■ Goal ■
Copy each line below exactly and leave the pictures out.

[Begin]

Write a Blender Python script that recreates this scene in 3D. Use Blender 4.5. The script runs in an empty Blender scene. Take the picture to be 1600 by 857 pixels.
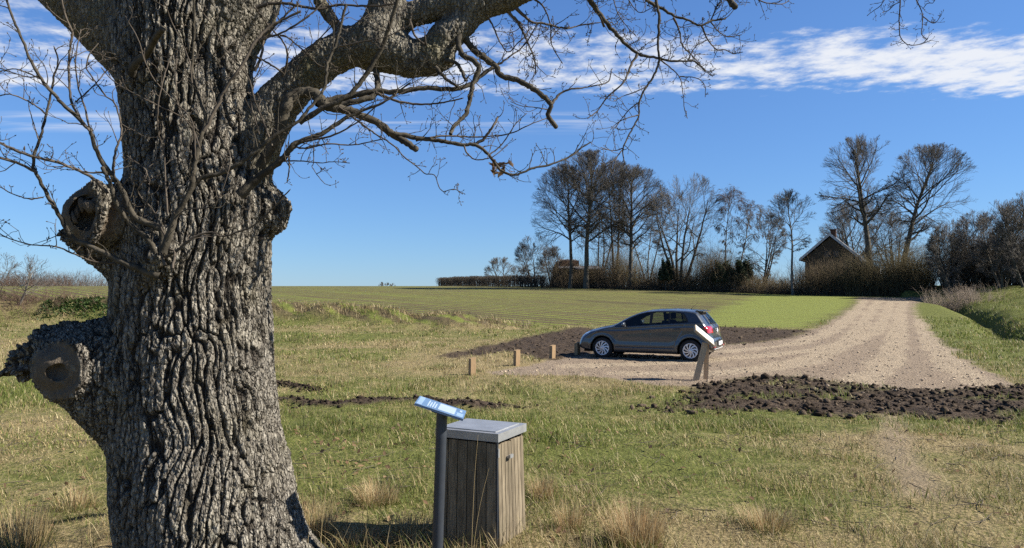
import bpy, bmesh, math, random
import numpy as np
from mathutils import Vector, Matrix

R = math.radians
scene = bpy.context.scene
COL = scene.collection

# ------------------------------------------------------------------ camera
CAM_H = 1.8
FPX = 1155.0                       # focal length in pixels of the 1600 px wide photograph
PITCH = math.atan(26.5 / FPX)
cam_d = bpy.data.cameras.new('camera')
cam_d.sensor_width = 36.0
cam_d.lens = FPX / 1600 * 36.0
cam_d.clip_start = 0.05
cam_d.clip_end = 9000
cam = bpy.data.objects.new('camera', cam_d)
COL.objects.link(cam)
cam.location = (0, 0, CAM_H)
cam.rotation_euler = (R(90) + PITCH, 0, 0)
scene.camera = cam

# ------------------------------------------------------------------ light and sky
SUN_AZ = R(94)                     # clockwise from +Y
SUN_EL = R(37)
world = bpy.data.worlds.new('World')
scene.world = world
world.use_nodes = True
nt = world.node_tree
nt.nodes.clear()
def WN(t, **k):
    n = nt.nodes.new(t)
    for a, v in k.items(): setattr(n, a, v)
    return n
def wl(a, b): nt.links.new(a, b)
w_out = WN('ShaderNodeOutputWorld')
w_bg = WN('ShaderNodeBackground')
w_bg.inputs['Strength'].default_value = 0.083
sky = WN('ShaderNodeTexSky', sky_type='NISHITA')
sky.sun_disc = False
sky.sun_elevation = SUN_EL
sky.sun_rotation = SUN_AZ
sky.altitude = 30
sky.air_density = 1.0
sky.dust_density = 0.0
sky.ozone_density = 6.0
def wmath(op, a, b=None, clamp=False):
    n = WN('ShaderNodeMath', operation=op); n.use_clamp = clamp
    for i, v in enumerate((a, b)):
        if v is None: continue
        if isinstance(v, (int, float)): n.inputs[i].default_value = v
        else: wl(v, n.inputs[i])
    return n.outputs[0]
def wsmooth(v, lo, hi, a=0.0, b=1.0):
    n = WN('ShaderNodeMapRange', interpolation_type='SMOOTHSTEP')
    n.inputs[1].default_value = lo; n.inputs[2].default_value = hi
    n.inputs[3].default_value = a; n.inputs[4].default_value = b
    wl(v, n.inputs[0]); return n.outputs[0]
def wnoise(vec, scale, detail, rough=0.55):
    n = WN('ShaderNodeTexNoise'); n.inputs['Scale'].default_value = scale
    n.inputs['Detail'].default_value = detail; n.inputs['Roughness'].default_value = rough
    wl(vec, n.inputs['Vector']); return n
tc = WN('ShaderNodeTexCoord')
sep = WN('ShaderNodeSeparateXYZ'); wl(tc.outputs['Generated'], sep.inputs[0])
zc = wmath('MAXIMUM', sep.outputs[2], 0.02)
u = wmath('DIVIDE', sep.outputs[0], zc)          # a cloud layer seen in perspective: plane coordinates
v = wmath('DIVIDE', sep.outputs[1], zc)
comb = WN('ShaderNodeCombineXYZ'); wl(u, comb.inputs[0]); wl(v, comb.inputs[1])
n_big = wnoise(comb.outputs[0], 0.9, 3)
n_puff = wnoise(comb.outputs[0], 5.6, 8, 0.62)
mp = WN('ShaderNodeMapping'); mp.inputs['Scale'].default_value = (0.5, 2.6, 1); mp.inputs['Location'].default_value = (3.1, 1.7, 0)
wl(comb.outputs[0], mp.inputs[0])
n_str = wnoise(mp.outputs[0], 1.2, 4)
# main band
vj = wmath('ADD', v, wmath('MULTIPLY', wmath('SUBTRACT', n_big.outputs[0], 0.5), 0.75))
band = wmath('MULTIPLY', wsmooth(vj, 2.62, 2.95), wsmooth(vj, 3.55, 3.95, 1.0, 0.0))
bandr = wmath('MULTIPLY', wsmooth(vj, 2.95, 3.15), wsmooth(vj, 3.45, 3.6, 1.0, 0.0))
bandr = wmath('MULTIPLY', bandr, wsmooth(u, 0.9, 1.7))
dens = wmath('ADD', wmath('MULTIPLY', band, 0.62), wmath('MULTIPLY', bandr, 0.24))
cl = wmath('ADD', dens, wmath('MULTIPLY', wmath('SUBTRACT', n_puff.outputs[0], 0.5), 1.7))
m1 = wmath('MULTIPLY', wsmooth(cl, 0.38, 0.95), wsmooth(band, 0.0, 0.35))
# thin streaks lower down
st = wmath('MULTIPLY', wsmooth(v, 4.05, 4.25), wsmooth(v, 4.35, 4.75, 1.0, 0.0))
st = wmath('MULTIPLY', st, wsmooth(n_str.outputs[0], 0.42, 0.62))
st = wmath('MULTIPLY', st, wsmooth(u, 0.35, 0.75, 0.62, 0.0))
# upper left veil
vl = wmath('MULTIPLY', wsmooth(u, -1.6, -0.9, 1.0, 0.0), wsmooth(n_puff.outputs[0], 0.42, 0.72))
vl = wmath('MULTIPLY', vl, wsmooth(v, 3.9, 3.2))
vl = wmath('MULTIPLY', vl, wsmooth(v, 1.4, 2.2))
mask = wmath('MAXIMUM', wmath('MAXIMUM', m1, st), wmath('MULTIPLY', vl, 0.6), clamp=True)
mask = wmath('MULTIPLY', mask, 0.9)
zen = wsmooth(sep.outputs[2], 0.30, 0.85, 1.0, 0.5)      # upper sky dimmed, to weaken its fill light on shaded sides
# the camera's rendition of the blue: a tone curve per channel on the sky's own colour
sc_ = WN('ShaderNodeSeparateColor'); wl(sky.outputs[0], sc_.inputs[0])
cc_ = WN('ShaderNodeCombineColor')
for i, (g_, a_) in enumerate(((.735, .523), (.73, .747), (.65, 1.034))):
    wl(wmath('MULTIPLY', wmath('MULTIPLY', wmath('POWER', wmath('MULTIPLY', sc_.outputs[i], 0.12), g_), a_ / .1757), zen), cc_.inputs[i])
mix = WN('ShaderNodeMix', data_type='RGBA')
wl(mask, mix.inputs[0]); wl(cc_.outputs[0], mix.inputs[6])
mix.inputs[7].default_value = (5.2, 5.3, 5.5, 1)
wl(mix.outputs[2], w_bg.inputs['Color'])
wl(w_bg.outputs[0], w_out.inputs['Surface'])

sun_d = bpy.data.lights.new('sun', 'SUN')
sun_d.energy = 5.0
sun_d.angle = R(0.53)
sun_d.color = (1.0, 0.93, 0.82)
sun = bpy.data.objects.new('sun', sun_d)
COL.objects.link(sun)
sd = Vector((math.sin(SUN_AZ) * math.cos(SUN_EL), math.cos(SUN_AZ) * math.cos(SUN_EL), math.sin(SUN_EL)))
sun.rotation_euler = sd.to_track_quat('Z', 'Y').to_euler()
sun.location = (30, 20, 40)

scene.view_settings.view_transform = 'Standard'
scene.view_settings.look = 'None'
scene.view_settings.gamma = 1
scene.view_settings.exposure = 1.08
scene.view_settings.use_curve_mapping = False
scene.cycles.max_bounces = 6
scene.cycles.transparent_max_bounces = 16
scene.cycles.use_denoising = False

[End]

■ Expected answer ■
Write a Blender Python script that recreates this scene in 3D. Use Blender 4.5. The script runs in an empty Blender scene. Take the picture to be 1600 by 857 pixels.
import bpy, bmesh, math, random
import numpy as np
from mathutils import Vector, Matrix

R = math.radians
scene = bpy.context.scene
COL = scene.collection

# ------------------------------------------------------------------ camera
CAM_H = 1.8
FPX = 1155.0                       # focal length in pixels of the 1600 px wide photograph
PITCH = math.atan(26.5 / FPX)
cam_d = bpy.data.cameras.new('camera')
cam_d.sensor_width = 36.0
cam_d.lens = FPX / 1600 * 36.0
cam_d.clip_start = 0.05
cam_d.clip_end = 9000
cam = bpy.data.objects.new('camera', cam_d)
COL.objects.link(cam)
cam.location = (0, 0, CAM_H)
cam.rotation_euler = (R(90) + PITCH, 0, 0)
scene.camera = cam

# ------------------------------------------------------------------ light and sky
SUN_AZ = R(94)                     # clockwise from +Y
SUN_EL = R(37)
world = bpy.data.worlds.new('World')
scene.world = world
world.use_nodes = True
nt = world.node_tree
nt.nodes.clear()
def WN(t, **k):
    n = nt.nodes.new(t)
    for a, v in k.items(): setattr(n, a, v)
    return n
def wl(a, b): nt.links.new(a, b)
w_out = WN('ShaderNodeOutputWorld')
w_bg = WN('ShaderNodeBackground')
w_bg.inputs['Strength'].default_value = 0.083
sky = WN('ShaderNodeTexSky', sky_type='NISHITA')
sky.sun_disc = False
sky.sun_elevation = SUN_EL
sky.sun_rotation = SUN_AZ
sky.altitude = 30
sky.air_density = 1.0
sky.dust_density = 0.0
sky.ozone_density = 6.0
def wmath(op, a, b=None, clamp=False):
    n = WN('ShaderNodeMath', operation=op); n.use_clamp = clamp
    for i, v in enumerate((a, b)):
        if v is None: continue
        if isinstance(v, (int, float)): n.inputs[i].default_value = v
        else: wl(v, n.inputs[i])
    return n.outputs[0]
def wsmooth(v, lo, hi, a=0.0, b=1.0):
    n = WN('ShaderNodeMapRange', interpolation_type='SMOOTHSTEP')
    n.inputs[1].default_value = lo; n.inputs[2].default_value = hi
    n.inputs[3].default_value = a; n.inputs[4].default_value = b
    wl(v, n.inputs[0]); return n.outputs[0]
def wnoise(vec, scale, detail, rough=0.55):
    n = WN('ShaderNodeTexNoise'); n.inputs['Scale'].default_value = scale
    n.inputs['Detail'].default_value = detail; n.inputs['Roughness'].default_value = rough
    wl(vec, n.inputs['Vector']); return n
tc = WN('ShaderNodeTexCoord')
sep = WN('ShaderNodeSeparateXYZ'); wl(tc.outputs['Generated'], sep.inputs[0])
zc = wmath('MAXIMUM', sep.outputs[2], 0.02)
u = wmath('DIVIDE', sep.outputs[0], zc)          # a cloud layer seen in perspective: plane coordinates
v = wmath('DIVIDE', sep.outputs[1], zc)
comb = WN('ShaderNodeCombineXYZ'); wl(u, comb.inputs[0]); wl(v, comb.inputs[1])
n_big = wnoise(comb.outputs[0], 0.9, 3)
n_puff = wnoise(comb.outputs[0], 5.6, 8, 0.62)
mp = WN('ShaderNodeMapping'); mp.inputs['Scale'].default_value = (0.5, 2.6, 1); mp.inputs['Location'].default_value = (3.1, 1.7, 0)
wl(comb.outputs[0], mp.inputs[0])
n_str = wnoise(mp.outputs[0], 1.2, 4)
# main band
vj = wmath('ADD', v, wmath('MULTIPLY', wmath('SUBTRACT', n_big.outputs[0], 0.5), 0.75))
band = wmath('MULTIPLY', wsmooth(vj, 2.62, 2.95), wsmooth(vj, 3.55, 3.95, 1.0, 0.0))
bandr = wmath('MULTIPLY', wsmooth(vj, 2.95, 3.15), wsmooth(vj, 3.45, 3.6, 1.0, 0.0))
bandr = wmath('MULTIPLY', bandr, wsmooth(u, 0.9, 1.7))
dens = wmath('ADD', wmath('MULTIPLY', band, 0.62), wmath('MULTIPLY', bandr, 0.24))
cl = wmath('ADD', dens, wmath('MULTIPLY', wmath('SUBTRACT', n_puff.outputs[0], 0.5), 1.7))
m1 = wmath('MULTIPLY', wsmooth(cl, 0.38, 0.95), wsmooth(band, 0.0, 0.35))
# thin streaks lower down
st = wmath('MULTIPLY', wsmooth(v, 4.05, 4.25), wsmooth(v, 4.35, 4.75, 1.0, 0.0))
st = wmath('MULTIPLY', st, wsmooth(n_str.outputs[0], 0.42, 0.62))
st = wmath('MULTIPLY', st, wsmooth(u, 0.35, 0.75, 0.62, 0.0))
# upper left veil
vl = wmath('MULTIPLY', wsmooth(u, -1.6, -0.9, 1.0, 0.0), wsmooth(n_puff.outputs[0], 0.42, 0.72))
vl = wmath('MULTIPLY', vl, wsmooth(v, 3.9, 3.2))
vl = wmath('MULTIPLY', vl, wsmooth(v, 1.4, 2.2))
mask = wmath('MAXIMUM', wmath('MAXIMUM', m1, st), wmath('MULTIPLY', vl, 0.6), clamp=True)
mask = wmath('MULTIPLY', mask, 0.9)
zen = wsmooth(sep.outputs[2], 0.30, 0.85, 1.0, 0.5)      # upper sky dimmed, to weaken its fill light on shaded sides
# the camera's rendition of the blue: a tone curve per channel on the sky's own colour
sc_ = WN('ShaderNodeSeparateColor'); wl(sky.outputs[0], sc_.inputs[0])
cc_ = WN('ShaderNodeCombineColor')
for i, (g_, a_) in enumerate(((.735, .523), (.73, .747), (.65, 1.034))):
    wl(wmath('MULTIPLY', wmath('MULTIPLY', wmath('POWER', wmath('MULTIPLY', sc_.outputs[i], 0.12), g_), a_ / .1757), zen), cc_.inputs[i])
mix = WN('ShaderNodeMix', data_type='RGBA')
wl(mask, mix.inputs[0]); wl(cc_.outputs[0], mix.inputs[6])
mix.inputs[7].default_value = (5.2, 5.3, 5.5, 1)
wl(mix.outputs[2], w_bg.inputs['Color'])
wl(w_bg.outputs[0], w_out.inputs['Surface'])

sun_d = bpy.data.lights.new('sun', 'SUN')
sun_d.energy = 5.0
sun_d.angle = R(0.53)
sun_d.color = (1.0, 0.93, 0.82)
sun = bpy.data.objects.new('sun', sun_d)
COL.objects.link(sun)
sd = Vector((math.sin(SUN_AZ) * math.cos(SUN_EL), math.cos(SUN_AZ) * math.cos(SUN_EL), math.sin(SUN_EL)))
sun.rotation_euler = sd.to_track_quat('Z', 'Y').to_euler()
sun.location = (30, 20, 40)

scene.view_settings.view_transform = 'Standard'
scene.view_settings.look = 'None'
scene.view_settings.gamma = 1
scene.view_settings.exposure = 1.08
scene.view_settings.use_curve_mapping = False
scene.cycles.max_bounces = 6
scene.cycles.transparent_max_bounces = 16
scene.cycles.use_denoising = False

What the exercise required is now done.